Poems from Tea at The Kalapa Court

Randy Roark‘s been posting some pretty interesting Ginsberg miscellanea over on Our Allen.  This is one of the most interesting. – “Poems from Tea at the Kalapa Court“.

As Randy, in a note about it, explains:

“On July 26, 1982, Chogyam Trungpa, the founder of Naropa Institute and Vajracarya (Buddhist priest), invited the artists who were present for the On the Road Jack Kerouac festival—hosted by Naropa Institute—to tea at the Drawing Room at his Kalapa Court house in Boulder, for a spontaneous poetry party. (I’m not certain they knew this before they arrived.) Later the poems were typed up by Trungpa’s students and Allen got a copy, hand-corrected it, and gave it to me to publish in Friction 2/3 –  The Kerouac Conference issue. It not only includes what may be Robert Frank’s sole published poem, but also a poem directed to Ginsberg by Trungpa and Ginsberg’s reply, which I don’t believe have been published elsewhere.
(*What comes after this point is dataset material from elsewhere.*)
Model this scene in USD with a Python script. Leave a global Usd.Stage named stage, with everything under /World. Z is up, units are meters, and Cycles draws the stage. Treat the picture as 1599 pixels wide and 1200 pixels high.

Vajracarya (Chogyam Trungpa)

Ginsberg is sometimes my teacher of poetry
He is sometimes a fool
Nonetheless, fool could be teacher
Jack Kerouac vision is gold sword for us
I appreciate Ginsberg beady eyes, sweet smile
Who taught me a lot and nonetheless I taught him too
Nonetheless, we have lots of full stops, commas, inverted commas, circumflexes, umlauts
However, I love Ginsberg’s gift to me
How to write poetry in American fashion
I salute, bow down to Ginsberg
The teacher who is unteachable
Therefore he is Vajrayana student
Let the sun shine to Ginsberg
Let the moon shine to Ginsberg
Along with the black stars be around Ginsberg
My profound devotion to Ginsberg who showed me American poetry
With or without punctuations

Allen Ginsberg

Having bowed down my forehead on the pavement on Central Park West
By the car wheels of the guru
Whose vehicle I had once stolen in the presence of my father
Having taken a vow to be his love-slave
For this and other lifetimes, if any
Having been humiliated in my Ginsberghood and praised for the same Ginsberghood
I accept the homage of my teacher-pupil and remain with my forehead on the pavement at his feet.”

“By the way”, “Randy adds,  “I resent Trungpa calling Allen a fool—even as a Buddhist student—and I found the scorn evident in his voice in the audio recording even more distasteful. There are a lot of words to describe Allen, but “fool” is not one of them. And I consider Allen’s response and insight (“Having been humiliated in my Ginsberghood and praised for the same Ginsberghood”) as proof.”
The aforementioned Robert Frank poem:
Iced tea at Doylestown
I’m thinking of Pablo
Because they’re drinking iced tea in a mental institution
Words
(the assignment was for a four-line poem)

Among the other participants, Peter Orlovsky, Michael McClure, Joanna McClure and Abbie Hoffman


As well’s as four-liners, the poets wrote haiku
Trungpa’s – “Turqu(o)ise vase/Sometimes breaks/Should I kill myself (?)
Allen’s – “Although the rain has stopped/The t(e)achers consider hari-kari/After not eating their ice cream sandwiches

One comment

  1. This is excellent. Just a quick response to Trungpa's referring to Ginsberg as a "fool": If you're familiar at all with Trungpa's valuation of the term, it seems to me that it's not such an insult at all. (See, for example, the chapter entitled "The Fool" of Trungpa's book /The Myth of Freedom/.) The idea of a holy or sacred fool was pretty central to Trungpa's teachings. "We train ourselves in not afraid to be a fool," Trungpa wrote."